# TASK OBJECTIVE
Restate, exactly and only, the lines from the first through the line containing "SC = bpy.context.scene".

# DATA SEGMENT
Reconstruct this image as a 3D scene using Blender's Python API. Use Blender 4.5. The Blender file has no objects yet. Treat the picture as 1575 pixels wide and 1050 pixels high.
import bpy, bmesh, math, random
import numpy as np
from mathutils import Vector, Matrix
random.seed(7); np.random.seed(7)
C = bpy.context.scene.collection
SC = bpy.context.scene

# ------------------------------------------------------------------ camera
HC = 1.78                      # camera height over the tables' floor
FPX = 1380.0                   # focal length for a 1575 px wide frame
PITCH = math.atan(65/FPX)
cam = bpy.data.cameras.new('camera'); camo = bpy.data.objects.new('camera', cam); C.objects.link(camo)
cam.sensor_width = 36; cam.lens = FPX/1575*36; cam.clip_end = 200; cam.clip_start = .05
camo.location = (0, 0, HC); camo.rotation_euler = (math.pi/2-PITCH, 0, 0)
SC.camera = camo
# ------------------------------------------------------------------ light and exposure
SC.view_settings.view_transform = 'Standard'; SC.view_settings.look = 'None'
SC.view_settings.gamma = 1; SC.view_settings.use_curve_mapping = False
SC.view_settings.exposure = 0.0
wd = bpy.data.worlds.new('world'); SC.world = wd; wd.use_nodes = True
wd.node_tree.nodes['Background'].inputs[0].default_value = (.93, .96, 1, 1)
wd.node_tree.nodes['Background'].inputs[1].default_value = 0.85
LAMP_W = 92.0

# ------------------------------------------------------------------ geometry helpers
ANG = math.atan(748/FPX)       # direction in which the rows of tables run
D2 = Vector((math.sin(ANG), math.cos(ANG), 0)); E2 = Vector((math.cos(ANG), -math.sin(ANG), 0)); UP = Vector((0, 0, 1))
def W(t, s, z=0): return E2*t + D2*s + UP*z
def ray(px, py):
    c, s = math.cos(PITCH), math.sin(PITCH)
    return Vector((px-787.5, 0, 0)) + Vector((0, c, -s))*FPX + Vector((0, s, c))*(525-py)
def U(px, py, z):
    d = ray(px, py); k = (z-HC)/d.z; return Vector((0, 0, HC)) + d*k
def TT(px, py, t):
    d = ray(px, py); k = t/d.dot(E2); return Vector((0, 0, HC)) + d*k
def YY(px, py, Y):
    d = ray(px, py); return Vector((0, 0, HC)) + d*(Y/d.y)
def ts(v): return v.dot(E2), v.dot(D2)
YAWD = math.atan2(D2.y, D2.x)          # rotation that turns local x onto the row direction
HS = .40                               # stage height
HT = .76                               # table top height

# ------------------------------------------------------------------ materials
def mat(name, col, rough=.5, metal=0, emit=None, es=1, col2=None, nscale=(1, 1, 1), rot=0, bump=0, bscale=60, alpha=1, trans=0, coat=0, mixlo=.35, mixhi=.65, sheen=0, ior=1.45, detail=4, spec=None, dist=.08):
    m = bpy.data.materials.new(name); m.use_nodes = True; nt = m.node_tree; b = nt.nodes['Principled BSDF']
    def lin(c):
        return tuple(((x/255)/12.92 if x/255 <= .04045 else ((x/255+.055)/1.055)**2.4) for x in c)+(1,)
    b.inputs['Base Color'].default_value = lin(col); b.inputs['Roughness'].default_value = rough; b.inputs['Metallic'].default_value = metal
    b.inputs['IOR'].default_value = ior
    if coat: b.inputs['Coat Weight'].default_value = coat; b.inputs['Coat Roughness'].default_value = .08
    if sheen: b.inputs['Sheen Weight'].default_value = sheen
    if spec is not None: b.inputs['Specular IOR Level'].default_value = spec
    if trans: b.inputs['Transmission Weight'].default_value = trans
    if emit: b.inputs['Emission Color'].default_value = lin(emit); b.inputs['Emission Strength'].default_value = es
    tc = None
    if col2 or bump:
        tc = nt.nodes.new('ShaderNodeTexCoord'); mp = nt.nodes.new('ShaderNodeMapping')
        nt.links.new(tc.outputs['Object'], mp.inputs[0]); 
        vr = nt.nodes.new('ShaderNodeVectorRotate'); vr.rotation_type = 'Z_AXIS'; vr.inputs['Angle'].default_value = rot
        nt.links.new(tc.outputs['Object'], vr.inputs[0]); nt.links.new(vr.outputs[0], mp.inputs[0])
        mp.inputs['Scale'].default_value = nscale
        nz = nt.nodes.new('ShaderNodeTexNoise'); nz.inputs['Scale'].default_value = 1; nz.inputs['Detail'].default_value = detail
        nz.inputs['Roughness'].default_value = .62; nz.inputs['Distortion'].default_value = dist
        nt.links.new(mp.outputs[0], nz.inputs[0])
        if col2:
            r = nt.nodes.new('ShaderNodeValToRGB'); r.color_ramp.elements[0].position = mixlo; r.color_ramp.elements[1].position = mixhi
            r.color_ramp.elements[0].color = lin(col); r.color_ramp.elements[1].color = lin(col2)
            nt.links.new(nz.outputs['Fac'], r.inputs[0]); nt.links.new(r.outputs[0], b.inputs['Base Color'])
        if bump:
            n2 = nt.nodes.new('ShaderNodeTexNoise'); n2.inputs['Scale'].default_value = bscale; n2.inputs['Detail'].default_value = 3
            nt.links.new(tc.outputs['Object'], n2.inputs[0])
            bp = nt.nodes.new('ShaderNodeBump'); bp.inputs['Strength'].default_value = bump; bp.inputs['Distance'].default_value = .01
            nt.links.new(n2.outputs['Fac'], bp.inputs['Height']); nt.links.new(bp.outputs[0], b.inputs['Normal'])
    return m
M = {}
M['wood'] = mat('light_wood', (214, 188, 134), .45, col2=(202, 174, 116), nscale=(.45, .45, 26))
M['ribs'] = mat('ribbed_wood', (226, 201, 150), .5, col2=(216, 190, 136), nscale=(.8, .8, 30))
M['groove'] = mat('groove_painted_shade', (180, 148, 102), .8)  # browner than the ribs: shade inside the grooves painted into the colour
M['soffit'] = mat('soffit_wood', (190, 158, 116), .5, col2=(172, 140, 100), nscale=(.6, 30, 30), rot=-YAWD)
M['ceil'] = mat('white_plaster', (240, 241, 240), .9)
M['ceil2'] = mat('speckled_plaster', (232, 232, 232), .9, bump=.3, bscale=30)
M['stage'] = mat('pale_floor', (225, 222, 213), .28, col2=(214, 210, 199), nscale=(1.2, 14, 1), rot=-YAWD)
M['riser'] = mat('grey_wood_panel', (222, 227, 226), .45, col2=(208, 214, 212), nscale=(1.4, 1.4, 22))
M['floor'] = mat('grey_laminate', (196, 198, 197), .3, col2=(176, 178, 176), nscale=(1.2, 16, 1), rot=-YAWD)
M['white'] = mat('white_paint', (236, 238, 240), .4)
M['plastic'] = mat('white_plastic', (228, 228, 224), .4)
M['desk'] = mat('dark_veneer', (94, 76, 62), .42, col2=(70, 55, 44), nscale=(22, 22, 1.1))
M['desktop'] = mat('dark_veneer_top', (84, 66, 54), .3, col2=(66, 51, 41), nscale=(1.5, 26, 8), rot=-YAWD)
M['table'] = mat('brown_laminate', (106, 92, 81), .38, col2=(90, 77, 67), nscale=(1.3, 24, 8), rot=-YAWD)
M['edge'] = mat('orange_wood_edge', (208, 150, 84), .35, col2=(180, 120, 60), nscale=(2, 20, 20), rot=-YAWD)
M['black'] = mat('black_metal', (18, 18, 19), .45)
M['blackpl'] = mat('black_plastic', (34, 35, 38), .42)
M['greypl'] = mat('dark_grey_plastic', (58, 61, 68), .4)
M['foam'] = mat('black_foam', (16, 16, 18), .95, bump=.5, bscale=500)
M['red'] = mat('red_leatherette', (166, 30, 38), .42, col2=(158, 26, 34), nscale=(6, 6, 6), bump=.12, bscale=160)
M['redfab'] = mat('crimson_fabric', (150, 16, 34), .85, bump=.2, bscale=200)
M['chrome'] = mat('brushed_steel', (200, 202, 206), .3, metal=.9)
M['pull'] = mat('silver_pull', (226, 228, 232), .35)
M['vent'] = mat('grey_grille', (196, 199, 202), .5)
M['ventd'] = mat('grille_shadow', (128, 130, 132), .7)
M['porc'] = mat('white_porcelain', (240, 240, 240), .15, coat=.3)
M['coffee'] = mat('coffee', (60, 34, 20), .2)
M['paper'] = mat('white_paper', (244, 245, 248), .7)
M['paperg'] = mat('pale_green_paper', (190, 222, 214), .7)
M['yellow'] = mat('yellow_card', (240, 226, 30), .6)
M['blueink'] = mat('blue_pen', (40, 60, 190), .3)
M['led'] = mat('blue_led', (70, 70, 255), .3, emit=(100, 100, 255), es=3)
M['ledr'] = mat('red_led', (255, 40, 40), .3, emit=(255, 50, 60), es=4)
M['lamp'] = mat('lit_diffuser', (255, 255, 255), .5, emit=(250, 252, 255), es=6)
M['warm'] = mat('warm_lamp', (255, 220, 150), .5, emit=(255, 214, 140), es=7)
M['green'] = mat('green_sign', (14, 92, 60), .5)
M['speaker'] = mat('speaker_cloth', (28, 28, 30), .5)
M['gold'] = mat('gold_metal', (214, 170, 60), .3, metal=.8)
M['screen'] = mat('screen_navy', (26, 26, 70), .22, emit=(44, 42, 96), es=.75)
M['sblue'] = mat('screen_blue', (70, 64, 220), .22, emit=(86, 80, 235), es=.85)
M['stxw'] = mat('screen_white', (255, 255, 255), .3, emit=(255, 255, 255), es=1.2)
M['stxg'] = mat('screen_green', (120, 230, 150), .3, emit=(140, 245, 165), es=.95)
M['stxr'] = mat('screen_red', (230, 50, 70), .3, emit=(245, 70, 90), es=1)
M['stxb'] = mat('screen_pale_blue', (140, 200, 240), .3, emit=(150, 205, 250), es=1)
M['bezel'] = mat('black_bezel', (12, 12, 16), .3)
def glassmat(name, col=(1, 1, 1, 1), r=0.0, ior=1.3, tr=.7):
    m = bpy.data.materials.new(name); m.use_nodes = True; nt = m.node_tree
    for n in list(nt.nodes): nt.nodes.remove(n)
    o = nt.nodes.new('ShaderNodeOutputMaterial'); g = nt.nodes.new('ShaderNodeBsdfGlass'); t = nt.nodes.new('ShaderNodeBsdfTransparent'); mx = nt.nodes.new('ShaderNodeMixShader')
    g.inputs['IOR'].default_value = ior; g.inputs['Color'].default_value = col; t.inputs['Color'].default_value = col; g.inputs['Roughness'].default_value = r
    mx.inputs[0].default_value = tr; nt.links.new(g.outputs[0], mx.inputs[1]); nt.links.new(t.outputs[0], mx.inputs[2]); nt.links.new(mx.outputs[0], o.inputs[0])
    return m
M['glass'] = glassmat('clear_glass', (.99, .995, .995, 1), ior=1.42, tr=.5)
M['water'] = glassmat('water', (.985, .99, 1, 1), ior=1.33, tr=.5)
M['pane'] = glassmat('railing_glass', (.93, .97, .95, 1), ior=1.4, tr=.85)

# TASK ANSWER
Reconstruct this image as a 3D scene using Blender's Python API. Use Blender 4.5. The Blender file has no objects yet. Treat the picture as 1575 pixels wide and 1050 pixels high.
import bpy, bmesh, math, random
import numpy as np
from mathutils import Vector, Matrix
random.seed(7); np.random.seed(7)
C = bpy.context.scene.collection
SC = bpy.context.scene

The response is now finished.